• **WORK TO BE COMPLETED**
Leave out the pictures and reproduce all of the data exactly.

• **DATA EXCERPT**
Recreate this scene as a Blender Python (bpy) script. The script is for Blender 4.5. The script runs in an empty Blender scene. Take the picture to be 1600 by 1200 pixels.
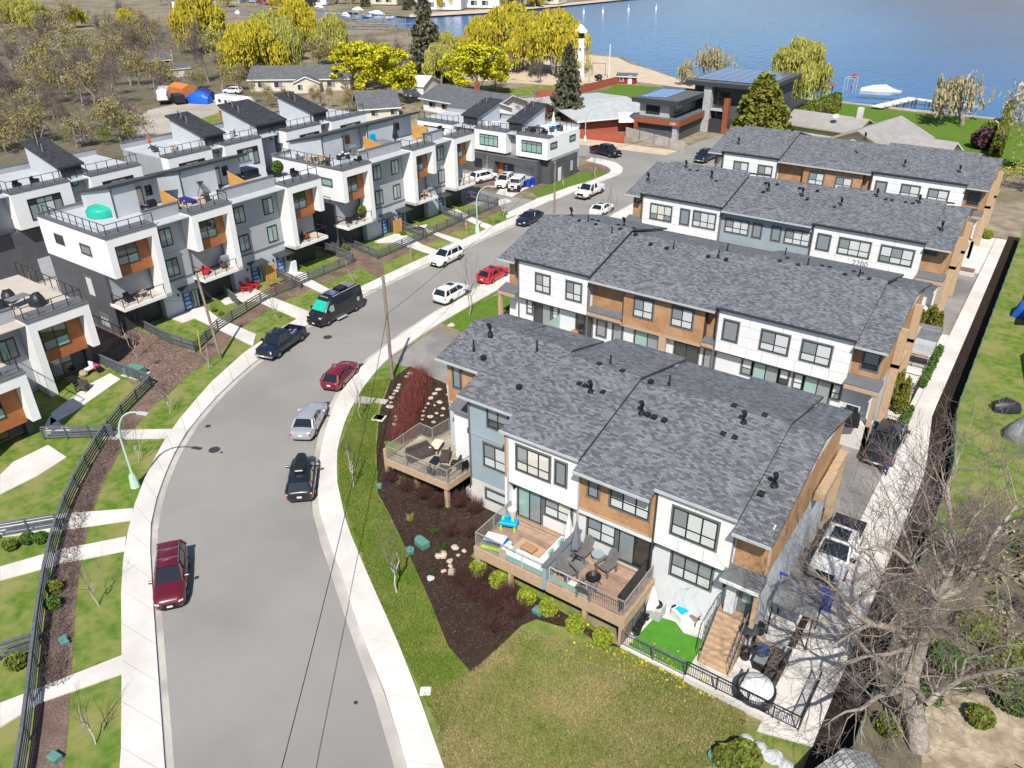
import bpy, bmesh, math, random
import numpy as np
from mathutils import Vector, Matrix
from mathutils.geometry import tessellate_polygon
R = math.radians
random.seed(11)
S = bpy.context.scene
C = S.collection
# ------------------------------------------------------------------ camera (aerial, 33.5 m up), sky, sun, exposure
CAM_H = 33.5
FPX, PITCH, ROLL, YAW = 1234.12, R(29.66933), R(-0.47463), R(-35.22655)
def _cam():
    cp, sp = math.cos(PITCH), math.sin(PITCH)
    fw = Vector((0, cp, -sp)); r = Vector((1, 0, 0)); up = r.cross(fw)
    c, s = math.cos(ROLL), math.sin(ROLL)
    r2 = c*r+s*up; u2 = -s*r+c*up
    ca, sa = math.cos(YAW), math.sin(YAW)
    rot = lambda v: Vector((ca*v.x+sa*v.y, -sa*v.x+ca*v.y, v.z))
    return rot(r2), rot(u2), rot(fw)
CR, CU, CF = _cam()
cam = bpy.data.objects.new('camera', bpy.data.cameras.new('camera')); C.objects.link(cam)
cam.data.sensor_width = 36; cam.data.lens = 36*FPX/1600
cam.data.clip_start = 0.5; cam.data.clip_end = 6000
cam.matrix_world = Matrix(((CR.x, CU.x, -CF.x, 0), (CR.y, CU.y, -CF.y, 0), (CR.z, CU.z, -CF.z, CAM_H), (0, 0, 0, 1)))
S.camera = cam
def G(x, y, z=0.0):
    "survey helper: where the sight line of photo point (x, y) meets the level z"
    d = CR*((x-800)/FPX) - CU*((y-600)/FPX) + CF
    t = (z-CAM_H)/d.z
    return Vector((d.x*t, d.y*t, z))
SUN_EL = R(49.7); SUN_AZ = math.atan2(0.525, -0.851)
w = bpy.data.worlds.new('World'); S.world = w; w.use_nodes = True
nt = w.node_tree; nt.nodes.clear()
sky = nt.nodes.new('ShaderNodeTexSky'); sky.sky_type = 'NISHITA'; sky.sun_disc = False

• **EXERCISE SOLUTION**
Recreate this scene as a Blender Python (bpy) script. The script is for Blender 4.5. The script runs in an empty Blender scene. Take the picture to be 1600 by 1200 pixels.
import bpy, bmesh, math, random
import numpy as np
from mathutils import Vector, Matrix
from mathutils.geometry import tessellate_polygon
R = math.radians
random.seed(11)
S = bpy.context.scene
C = S.collection
# ------------------------------------------------------------------ camera (aerial, 33.5 m up), sky, sun, exposure
CAM_H = 33.5
FPX, PITCH, ROLL, YAW = 1234.12, R(29.66933), R(-0.47463), R(-35.22655)
def _cam():
    cp, sp = math.cos(PITCH), math.sin(PITCH)
    fw = Vector((0, cp, -sp)); r = Vector((1, 0, 0)); up = r.cross(fw)
    c, s = math.cos(ROLL), math.sin(ROLL)
    r2 = c*r+s*up; u2 = -s*r+c*up
    ca, sa = math.cos(YAW), math.sin(YAW)
    rot = lambda v: Vector((ca*v.x+sa*v.y, -sa*v.x+ca*v.y, v.z))
    return rot(r2), rot(u2), rot(fw)
CR, CU, CF = _cam()
cam = bpy.data.objects.new('camera', bpy.data.cameras.new('camera')); C.objects.link(cam)
cam.data.sensor_width = 36; cam.data.lens = 36*FPX/1600
cam.data.clip_start = 0.5; cam.data.clip_end = 6000
cam.matrix_world = Matrix(((CR.x, CU.x, -CF.x, 0), (CR.y, CU.y, -CF.y, 0), (CR.z, CU.z, -CF.z, CAM_H), (0, 0, 0, 1)))
S.camera = cam
def G(x, y, z=0.0):
    "survey helper: where the sight line of photo point (x, y) meets the level z"
    d = CR*((x-800)/FPX) - CU*((y-600)/FPX) + CF
    t = (z-CAM_H)/d.z
    return Vector((d.x*t, d.y*t, z))
SUN_EL = R(49.7); SUN_AZ = math.atan2(0.525, -0.851)
w = bpy.data.worlds.new('World'); S.world = w; w.use_nodes = True
nt = w.node_tree; nt.nodes.clear()
sky = nt.nodes.new('ShaderNodeTexSky'); sky.sky_type = 'NISHITA'; sky.sun_disc = False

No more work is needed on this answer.